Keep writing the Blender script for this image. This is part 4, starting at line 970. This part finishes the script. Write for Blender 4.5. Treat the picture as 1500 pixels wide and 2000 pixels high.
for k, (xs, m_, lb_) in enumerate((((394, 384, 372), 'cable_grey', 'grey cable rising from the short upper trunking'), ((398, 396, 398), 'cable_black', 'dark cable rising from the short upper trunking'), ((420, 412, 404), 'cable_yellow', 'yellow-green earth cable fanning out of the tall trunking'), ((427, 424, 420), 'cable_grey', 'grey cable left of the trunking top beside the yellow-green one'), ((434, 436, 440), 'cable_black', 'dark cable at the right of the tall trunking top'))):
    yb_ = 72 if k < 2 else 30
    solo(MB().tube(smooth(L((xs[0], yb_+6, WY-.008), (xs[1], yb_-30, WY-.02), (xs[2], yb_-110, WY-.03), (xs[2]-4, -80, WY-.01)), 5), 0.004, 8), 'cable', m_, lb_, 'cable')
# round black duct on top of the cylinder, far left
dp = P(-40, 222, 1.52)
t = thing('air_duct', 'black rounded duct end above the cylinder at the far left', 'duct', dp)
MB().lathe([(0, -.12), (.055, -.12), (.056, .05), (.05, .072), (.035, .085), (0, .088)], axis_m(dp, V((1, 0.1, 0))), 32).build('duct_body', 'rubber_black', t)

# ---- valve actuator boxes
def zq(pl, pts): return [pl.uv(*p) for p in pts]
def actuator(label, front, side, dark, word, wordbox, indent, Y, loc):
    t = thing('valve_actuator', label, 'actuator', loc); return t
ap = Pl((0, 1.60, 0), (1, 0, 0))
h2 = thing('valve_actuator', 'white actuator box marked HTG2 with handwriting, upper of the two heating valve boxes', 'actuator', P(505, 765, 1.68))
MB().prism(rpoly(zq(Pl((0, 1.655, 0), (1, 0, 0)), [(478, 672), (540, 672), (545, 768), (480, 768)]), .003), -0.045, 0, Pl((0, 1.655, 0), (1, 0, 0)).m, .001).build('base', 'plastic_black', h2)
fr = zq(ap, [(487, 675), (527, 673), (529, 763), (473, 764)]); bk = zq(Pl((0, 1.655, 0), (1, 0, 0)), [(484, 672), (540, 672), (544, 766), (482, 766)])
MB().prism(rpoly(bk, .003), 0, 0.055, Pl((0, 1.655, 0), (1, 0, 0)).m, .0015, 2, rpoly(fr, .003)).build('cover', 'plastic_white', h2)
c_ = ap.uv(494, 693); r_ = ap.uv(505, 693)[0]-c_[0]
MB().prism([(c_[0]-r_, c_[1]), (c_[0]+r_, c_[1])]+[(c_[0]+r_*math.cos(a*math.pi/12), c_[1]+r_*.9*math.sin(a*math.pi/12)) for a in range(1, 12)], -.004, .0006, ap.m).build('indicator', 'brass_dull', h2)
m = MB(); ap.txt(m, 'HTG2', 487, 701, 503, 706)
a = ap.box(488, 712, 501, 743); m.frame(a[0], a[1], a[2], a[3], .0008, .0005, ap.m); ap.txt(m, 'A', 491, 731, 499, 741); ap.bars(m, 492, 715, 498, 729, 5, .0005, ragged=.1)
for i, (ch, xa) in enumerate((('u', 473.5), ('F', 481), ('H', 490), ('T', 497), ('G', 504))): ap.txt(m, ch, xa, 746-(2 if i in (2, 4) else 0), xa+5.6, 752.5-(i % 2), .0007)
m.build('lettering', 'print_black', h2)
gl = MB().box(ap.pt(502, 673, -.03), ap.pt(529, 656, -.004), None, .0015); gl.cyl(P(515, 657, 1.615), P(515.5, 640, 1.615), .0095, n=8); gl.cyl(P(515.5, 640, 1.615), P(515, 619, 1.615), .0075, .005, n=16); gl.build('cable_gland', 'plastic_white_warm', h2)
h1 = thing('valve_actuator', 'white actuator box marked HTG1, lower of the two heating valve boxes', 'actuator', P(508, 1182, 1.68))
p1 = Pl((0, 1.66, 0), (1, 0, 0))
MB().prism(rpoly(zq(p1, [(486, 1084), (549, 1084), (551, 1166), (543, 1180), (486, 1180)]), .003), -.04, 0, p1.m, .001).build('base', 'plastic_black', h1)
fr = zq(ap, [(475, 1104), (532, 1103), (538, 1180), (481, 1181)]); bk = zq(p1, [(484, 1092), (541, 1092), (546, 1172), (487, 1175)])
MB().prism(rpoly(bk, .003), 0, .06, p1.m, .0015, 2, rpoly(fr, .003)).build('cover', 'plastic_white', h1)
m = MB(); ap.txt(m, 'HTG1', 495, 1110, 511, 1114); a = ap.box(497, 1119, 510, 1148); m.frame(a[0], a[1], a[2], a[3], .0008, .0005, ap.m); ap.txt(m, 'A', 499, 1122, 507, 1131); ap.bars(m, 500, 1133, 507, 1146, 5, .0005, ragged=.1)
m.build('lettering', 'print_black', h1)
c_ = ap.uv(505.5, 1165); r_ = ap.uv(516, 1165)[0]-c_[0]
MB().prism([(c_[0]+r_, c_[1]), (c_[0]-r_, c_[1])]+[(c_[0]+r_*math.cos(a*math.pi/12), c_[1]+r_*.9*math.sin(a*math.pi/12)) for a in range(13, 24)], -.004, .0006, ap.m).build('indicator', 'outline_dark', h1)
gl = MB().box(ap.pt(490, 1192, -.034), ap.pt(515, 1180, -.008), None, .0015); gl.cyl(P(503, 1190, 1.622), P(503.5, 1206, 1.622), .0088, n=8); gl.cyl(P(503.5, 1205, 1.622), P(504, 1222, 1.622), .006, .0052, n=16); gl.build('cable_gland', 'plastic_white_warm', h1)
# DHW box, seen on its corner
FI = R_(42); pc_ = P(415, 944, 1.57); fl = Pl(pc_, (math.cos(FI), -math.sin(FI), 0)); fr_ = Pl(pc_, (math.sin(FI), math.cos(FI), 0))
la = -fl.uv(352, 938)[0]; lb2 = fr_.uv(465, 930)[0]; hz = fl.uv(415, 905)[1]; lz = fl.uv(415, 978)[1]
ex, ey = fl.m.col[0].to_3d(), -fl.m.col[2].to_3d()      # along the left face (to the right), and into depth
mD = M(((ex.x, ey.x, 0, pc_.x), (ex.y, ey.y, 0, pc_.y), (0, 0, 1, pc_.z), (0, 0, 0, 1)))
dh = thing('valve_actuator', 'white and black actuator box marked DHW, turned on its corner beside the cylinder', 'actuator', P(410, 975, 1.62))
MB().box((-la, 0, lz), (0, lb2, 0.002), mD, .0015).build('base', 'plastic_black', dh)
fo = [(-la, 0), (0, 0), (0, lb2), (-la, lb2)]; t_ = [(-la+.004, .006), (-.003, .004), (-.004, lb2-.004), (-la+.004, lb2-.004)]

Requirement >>
Produce the lines from the top of the listing through the "32).build('duct_body', 'rubber_black', t)" line exactly as they appear, with no additional output.

The answer >>
Keep writing the Blender script for this image. This is part 4, starting at line 970. This part finishes the script. Write for Blender 4.5. Treat the picture as 1500 pixels wide and 2000 pixels high.
for k, (xs, m_, lb_) in enumerate((((394, 384, 372), 'cable_grey', 'grey cable rising from the short upper trunking'), ((398, 396, 398), 'cable_black', 'dark cable rising from the short upper trunking'), ((420, 412, 404), 'cable_yellow', 'yellow-green earth cable fanning out of the tall trunking'), ((427, 424, 420), 'cable_grey', 'grey cable left of the trunking top beside the yellow-green one'), ((434, 436, 440), 'cable_black', 'dark cable at the right of the tall trunking top'))):
    yb_ = 72 if k < 2 else 30
    solo(MB().tube(smooth(L((xs[0], yb_+6, WY-.008), (xs[1], yb_-30, WY-.02), (xs[2], yb_-110, WY-.03), (xs[2]-4, -80, WY-.01)), 5), 0.004, 8), 'cable', m_, lb_, 'cable')
# round black duct on top of the cylinder, far left
dp = P(-40, 222, 1.52)
t = thing('air_duct', 'black rounded duct end above the cylinder at the far left', 'duct', dp)
MB().lathe([(0, -.12), (.055, -.12), (.056, .05), (.05, .072), (.035, .085), (0, .088)], axis_m(dp, V((1, 0.1, 0))), 32).build('duct_body', 'rubber_black', t)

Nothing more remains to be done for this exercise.